Das pessoas que frequentavam o local pouco recordo, para além de alguns amigos sonhadores que, no meio de umas churrascadas e de umas tantas grades de cucas, davam largas à imaginação.

No entanto, um morador nas redondezas é para mim sinónimo daquele local. Não existem Águas Quentes sem ele e, certamente para mim, sem ele aquele local nunca seria o mesmo. Era o Tito.

Um puto albino que estava sempre lá, calmo e sereno como antevendo que não valia a pena chatices. Sorria, falava pouco mas tinha um olhar tão vago e penetrante como o pôr-do-sol. Junto ao asfalto da estrada para Luanda, o Tito montava o seu negócio.

Com carolos de milho, cápsulas de cerveja e uns pedaços de arame, construía os automóveis que vendia a todos quantos amassem verdadeiras obras-primas do artesanato. Apesar de serem diversos os modelos, uns mais desportivos outros mais de serviço, o Tito só fabricava uma marca: Toyota.

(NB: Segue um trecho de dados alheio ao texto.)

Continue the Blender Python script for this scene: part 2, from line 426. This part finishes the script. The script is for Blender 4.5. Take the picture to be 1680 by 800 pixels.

Nenhuma outra conseguiu cativar o Tito, aquele puto albino de olhar tão vago e penetrante como o pôr-do-sol.

Comprei-lhe vários modelos e, não fora o canibalismo daqueles que nunca tiveram a honra de conhecer o Tito, ainda hoje os poderia ter.

Penso que esses Toyotas do Tito estarão algures no fundo mar junto a Moçâmedes, local onde foram guardados para a eternidade os caixotes daqueles cujo único erro que cometeram foi amarem Angola.

No entanto, como hoje aqui comprovo, o Tito, aquele puto albino de olhar tão vago e penetrante como o pôr-do-sol, deixou no meu coração um dos seus últimos Toyotas.

Obrigado Tito.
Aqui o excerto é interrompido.